The reflections developed in this meditation drive us, in conclusion, to put at the base of the commitment to a New Evangelization a great act of faith and hope and to shake off every sense of impotence and resignation. We have before us, it is true, a world enclosed in its secularism, inebriated by the successes of technology and the possibilities offered by science, which rejects the Gospel proclamation. But, perchance — was the world in which the first Christians lived, the Greeks with their wisdom and the Roman Empire with its power, less certain of itself and less refractory to the Gospel?

If there is something we can do, after having “sown,” it is to “irrigate” with prayer the seed sown. This is why we end with the prayer that the liturgy brings us to recite in the Mass “for the evangelization of peoples”:

“O God, you who will all men to be saved,

And come to the knowledge of truth;

See how great is the harvest and send your laborers,

So that the Gospel is proclaimed to all creatures

And your people gathered by the word of life

And molded by the strength of the sacrament,

Will proceed on the path of salvation and love.
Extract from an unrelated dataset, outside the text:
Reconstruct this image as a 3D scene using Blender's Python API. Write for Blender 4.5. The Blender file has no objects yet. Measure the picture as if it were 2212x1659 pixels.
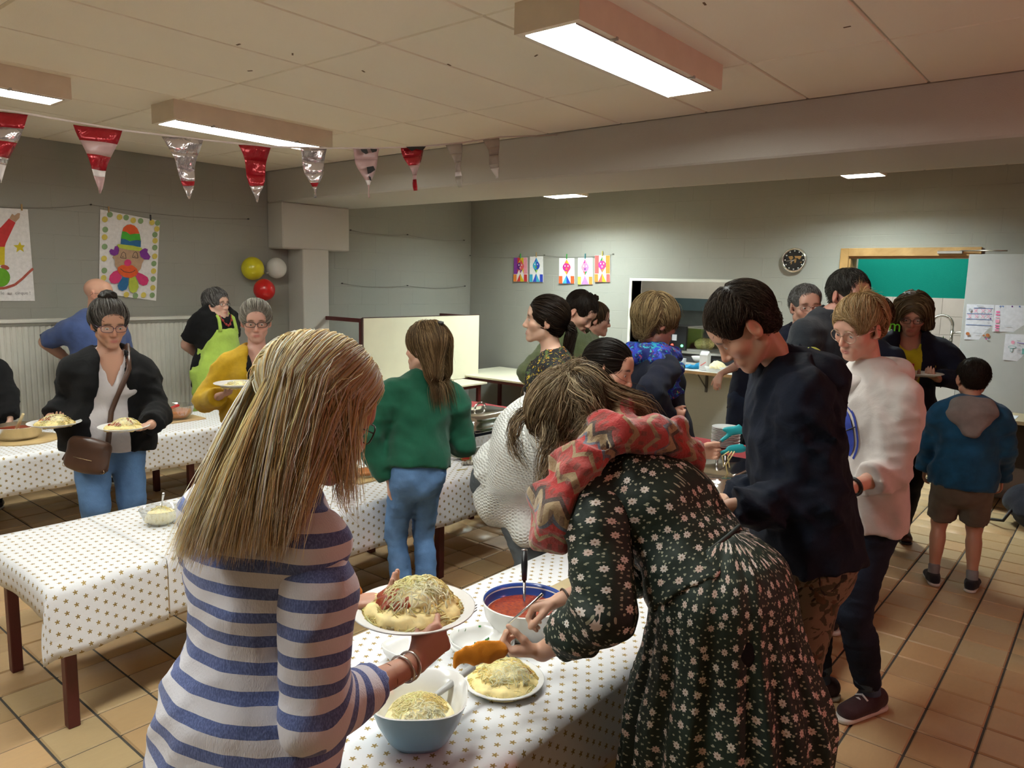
import bpy, bmesh, math, random
import numpy as np
from mathutils import Vector, Matrix
random.seed(7); RNG = np.random.default_rng(7)
SC = bpy.context.scene
COL = SC.collection
# ------------------------------------------------------------------ camera, world, lights, exposure
IW, IH, FPX = 2212, 1659, 1611.28
CAM = np.array([0.0, 0.0, 1.7])
def _axes(yaw, pitch, roll):
    cy, sy, cp, sp = math.cos(yaw), math.sin(yaw), math.cos(pitch), math.sin(pitch)
    f = np.array([cy*cp, sy*cp, -sp]); r = np.array([sy, -cy, 0.0]); u = np.cross(r, f)
    cr, sr = math.cos(roll), math.sin(roll)
    return cr*r+sr*u, -sr*r+cr*u, f
CR, CU, CF = _axes(0.687954, 0.135692, 0.023408)
cd = bpy.data.cameras.new('camera'); cam = bpy.data.objects.new('camera', cd); COL.objects.link(cam)
cd.sensor_width = 36; cd.lens = 36*FPX/IW; cd.clip_start = .05
cam.matrix_world = Matrix(((CR[0], CU[0], -CF[0], CAM[0]), (CR[1], CU[1], -CF[1], CAM[1]), (CR[2], CU[2], -CF[2], CAM[2]), (0, 0, 0, 1)))
SC.camera = cam
wd = bpy.data.worlds.new('world'); SC.world = wd; wd.use_nodes = True
wd.node_tree.nodes['Background'].inputs[0].default_value = (.55, .6, .65, 1)
wd.node_tree.nodes['Background'].inputs[1].default_value = .03
vs = SC.view_settings; vs.view_transform = 'Standard'; vs.look = 'None'; vs.gamma = 1; vs.use_curve_mapping = False
vs.exposure = 1.25
TUBE = 17.0
SPOT = 160.0        # small ceiling luminaires over the serving hatch
REDW = 9.0
KITW = 9.0        # kitchen ceiling lamp, also sets the added fill behind the hatch

# ------------------------------------------------------------------ picture helpers (pixels of the photograph to points in the room)
def ray(u, v): return CF + CR*(u-IW/2)/FPX - CU*(v-IH/2)/FPX
def P(u, v, d): return CAM + ray(u, v)*d
def atz(u, v, z): r = ray(u, v); return CAM + r*((z-CAM[2])/r[2])
def atx(u, v, x): r = ray(u, v); return CAM + r*((x-CAM[0])/r[0])
def aty(u, v, y): r = ray(u, v); return CAM + r*((y-CAM[1])/r[1])
def V3(*a): return np.array(a, float)
def unit(v): v = np.asarray(v, float); return v/(np.linalg.norm(v)+1e-12)

# ------------------------------------------------------------------ objects
WL = {}
def _link(o, parent, loc):
    COL.objects.link(o)
    if parent is not None:
        o.parent = parent; WL[o.name] = WL[parent.name]
    else:
        o.location = loc; WL[o.name] = np.array(loc, float)
    return o
def empty(name, loc, label, cat, group=None):
    o = bpy.data.objects.new(name, None); o.empty_display_size = .1
    _link(o, None, [float(c) for c in loc]); return tag(o, label, cat, group)
def tag(o, label=None, cat=None, group=None, kind=None):
    if label: o['label'] = label
    if cat: o['category'] = cat
    if group: o['group'] = group
    if kind: o['kind'] = kind
    return o
def mesh_obj(name, verts, faces, mats, parent=None, loc=None, smooth=False, fmat=None, attrs=None):
    """verts in world space; the object's origin is its parent's (or loc)"""
    verts = np.asarray(verts, float).reshape(-1, 3)
    base = WL[parent.name] if parent is not None else np.array(loc if loc is not None else (0, 0, 0), float)
    me = bpy.data.meshes.new(name)
    if isinstance(faces, np.ndarray):
        k = faces.shape[1]; nf = len(faces)
        me.vertices.add(len(verts)); me.vertices.foreach_set('co', (verts-base).astype(np.float32).ravel())
        me.loops.add(nf*k); me.loops.foreach_set('vertex_index', faces.astype(np.int32).ravel())
        me.polygons.add(nf); me.polygons.foreach_set('loop_start', np.arange(0, nf*k, k, dtype=np.int32))
        me.update(calc_edges=True)
    else:
        me.from_pydata((verts-base).tolist(), [], faces)
    for m in (mats if isinstance(mats, (list, tuple)) else [mats]): me.materials.append(m)
    if fmat is not None: me.polygons.foreach_set('material_index', np.asarray(fmat, np.int32))
    if smooth is not False:
        s = np.ones(len(me.polygons), bool) if smooth is True else np.asarray(smooth, bool)
        me.polygons.foreach_set('use_smooth', s)
    if attrs:
        for k, a in attrs.items():
            a = np.asarray(a, np.float32)
            if a.shape[1] == 4: at = me.attributes.new(k, 'FLOAT_COLOR', 'POINT'); at.data.foreach_set('color', a.ravel())
            else: at = me.attributes.new(k, 'FLOAT_VECTOR', 'POINT'); at.data.foreach_set('vector', a.ravel())
    me.validate(); me.update()
    return _link(bpy.data.objects.new(name, me), parent, base)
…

Through Christ our Lord. Amen

— 

[1] A. von Harnack.

[2] Origen, C. Cels. III, 9.

[3] Op. cit. p. 321- s.

[4] H. Chadwick, The Early Church, Penguin Books 1967, pp. 56-58.

[5] A. von Harnack, Mission and Propagation of Christianity in the First Three Centuries, Rist. Anast., Cosenza 1986, p. 173.

[6] Harnack, op. cit., p. 370.

[7] S. Kierkegaard, Diary, X5 A 98 (ed. C. Fabro, Brescia II, 1963, pp. 386 ff).

[8] Address at the general audience of November 29, 1972 (Teachings of Paul VI, Vatican Polyglot Typography, X, pp. 1210f.).

[9] Ch. Péguy, Le porche du mystère de la deuxième vertu, Paris, La Pleiade 1975.